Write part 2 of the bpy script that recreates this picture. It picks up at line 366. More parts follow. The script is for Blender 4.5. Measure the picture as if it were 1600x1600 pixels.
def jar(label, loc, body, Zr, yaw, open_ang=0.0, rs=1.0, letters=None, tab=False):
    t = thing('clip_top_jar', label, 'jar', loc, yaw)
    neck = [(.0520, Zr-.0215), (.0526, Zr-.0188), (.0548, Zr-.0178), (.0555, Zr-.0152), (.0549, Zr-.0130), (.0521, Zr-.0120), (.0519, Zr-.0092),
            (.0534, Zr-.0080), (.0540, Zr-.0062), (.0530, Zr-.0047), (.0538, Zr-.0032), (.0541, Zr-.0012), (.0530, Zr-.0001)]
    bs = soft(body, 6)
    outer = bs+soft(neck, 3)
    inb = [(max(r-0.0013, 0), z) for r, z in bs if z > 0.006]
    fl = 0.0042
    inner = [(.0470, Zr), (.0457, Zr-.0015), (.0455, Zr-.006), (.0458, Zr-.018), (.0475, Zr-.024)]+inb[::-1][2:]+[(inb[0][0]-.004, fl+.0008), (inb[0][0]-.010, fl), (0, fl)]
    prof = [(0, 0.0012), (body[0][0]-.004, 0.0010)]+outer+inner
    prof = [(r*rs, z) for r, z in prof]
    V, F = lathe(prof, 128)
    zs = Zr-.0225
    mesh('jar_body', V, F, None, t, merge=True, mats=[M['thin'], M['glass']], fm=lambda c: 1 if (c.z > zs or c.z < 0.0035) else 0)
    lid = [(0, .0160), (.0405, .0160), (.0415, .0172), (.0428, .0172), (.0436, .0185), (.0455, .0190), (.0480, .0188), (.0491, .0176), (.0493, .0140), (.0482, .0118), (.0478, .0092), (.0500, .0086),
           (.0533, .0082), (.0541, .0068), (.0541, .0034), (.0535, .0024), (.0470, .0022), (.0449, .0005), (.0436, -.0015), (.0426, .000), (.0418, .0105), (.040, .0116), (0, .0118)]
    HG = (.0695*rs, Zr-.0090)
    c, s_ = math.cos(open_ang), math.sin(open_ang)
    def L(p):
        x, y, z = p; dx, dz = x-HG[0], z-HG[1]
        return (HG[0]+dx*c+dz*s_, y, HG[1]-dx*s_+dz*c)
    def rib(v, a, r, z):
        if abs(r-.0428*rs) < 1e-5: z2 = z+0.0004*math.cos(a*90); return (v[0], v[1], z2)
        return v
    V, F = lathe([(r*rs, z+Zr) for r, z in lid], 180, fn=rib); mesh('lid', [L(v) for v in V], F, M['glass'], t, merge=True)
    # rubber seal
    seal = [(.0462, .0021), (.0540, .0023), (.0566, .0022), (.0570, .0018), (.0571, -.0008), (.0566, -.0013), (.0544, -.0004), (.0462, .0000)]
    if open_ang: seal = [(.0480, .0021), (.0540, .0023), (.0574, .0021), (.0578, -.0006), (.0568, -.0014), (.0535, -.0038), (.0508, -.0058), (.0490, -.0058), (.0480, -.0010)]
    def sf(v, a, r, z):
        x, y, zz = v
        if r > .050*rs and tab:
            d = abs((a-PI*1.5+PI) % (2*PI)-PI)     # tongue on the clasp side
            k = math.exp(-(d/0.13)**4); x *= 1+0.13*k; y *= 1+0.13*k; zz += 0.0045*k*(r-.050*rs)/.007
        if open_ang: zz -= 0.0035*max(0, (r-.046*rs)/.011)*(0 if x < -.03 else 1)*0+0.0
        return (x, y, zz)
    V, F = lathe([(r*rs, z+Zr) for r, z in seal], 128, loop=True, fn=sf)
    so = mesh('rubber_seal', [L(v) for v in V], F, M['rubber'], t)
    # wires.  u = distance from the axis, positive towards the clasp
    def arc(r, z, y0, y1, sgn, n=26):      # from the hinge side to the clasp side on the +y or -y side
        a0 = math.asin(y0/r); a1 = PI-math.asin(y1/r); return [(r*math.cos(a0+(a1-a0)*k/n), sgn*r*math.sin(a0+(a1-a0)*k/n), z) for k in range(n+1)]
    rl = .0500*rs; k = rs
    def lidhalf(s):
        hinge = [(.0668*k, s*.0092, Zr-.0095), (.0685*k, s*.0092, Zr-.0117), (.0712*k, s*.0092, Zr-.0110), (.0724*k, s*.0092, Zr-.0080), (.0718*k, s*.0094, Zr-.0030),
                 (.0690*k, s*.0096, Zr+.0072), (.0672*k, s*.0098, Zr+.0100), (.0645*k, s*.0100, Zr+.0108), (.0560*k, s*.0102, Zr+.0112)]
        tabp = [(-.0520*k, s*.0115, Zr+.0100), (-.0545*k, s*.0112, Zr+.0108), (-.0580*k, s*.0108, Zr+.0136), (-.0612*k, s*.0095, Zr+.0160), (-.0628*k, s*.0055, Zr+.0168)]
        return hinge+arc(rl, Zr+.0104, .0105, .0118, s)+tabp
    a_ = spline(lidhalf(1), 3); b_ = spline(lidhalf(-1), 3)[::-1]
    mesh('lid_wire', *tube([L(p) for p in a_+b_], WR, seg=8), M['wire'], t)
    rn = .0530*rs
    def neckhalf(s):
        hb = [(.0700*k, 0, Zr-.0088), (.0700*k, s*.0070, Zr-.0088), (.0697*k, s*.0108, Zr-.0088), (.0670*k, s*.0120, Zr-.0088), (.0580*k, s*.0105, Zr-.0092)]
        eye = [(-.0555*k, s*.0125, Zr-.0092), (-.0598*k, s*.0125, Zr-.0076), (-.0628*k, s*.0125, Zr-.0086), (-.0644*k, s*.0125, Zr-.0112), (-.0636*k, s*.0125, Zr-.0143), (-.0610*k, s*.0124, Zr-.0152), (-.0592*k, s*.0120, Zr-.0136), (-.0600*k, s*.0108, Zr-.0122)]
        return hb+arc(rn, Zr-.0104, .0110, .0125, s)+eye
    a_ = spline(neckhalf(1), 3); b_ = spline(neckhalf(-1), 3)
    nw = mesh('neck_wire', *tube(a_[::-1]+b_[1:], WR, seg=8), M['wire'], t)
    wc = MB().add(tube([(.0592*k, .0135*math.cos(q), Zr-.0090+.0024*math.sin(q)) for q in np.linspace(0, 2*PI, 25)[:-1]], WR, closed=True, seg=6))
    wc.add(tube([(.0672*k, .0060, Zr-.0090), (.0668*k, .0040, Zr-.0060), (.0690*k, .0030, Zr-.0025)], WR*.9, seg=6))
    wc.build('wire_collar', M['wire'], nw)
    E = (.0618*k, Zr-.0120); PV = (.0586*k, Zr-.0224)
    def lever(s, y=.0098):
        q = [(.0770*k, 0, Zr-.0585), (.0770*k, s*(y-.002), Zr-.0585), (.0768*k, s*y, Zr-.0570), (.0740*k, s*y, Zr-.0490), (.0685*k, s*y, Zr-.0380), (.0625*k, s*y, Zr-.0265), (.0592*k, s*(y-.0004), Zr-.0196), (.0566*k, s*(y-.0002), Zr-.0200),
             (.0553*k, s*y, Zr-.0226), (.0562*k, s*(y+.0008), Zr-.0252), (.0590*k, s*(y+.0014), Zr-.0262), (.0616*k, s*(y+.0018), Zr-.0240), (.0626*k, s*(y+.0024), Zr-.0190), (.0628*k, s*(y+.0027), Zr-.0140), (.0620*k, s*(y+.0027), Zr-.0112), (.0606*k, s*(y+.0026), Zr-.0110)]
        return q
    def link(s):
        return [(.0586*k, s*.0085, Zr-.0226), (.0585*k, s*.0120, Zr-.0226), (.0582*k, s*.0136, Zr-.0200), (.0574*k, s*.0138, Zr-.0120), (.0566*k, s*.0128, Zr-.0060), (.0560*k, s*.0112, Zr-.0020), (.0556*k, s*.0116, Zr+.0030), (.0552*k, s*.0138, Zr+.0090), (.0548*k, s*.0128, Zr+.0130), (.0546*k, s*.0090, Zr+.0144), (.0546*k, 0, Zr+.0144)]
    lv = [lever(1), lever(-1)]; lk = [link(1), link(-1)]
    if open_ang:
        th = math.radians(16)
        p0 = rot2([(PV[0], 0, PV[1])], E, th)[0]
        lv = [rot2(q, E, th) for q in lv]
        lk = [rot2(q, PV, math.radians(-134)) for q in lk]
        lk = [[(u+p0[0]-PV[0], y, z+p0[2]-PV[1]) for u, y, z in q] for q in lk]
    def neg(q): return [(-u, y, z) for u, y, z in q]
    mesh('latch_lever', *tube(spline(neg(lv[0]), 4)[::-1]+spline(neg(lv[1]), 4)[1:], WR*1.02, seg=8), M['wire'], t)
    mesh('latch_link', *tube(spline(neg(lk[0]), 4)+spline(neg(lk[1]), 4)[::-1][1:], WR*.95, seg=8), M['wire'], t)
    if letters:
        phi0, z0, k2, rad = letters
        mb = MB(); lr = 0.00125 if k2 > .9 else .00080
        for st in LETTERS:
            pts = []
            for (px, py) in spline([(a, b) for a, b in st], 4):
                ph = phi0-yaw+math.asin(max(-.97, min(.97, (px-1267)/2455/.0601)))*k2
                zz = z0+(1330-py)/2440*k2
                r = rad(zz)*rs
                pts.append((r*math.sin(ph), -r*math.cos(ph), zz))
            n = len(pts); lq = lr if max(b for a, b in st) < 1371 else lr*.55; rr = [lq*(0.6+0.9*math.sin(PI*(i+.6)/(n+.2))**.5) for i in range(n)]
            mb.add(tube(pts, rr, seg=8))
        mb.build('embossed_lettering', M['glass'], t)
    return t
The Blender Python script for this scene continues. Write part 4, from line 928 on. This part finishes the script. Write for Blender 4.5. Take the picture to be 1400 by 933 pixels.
==*==
Which lines contain the word "Write"? Return each of them.

**EXERCISE RESULT**
Write part 2 of the bpy script that recreates this picture. It picks up at line 366. More parts follow. The script is for Blender 4.5. Measure the picture as if it were 1600x1600 pixels.
The Blender Python script for this scene continues. Write part 4, from line 928 on. This part finishes the script. Write for Blender 4.5. Take the picture to be 1400 by 933 pixels.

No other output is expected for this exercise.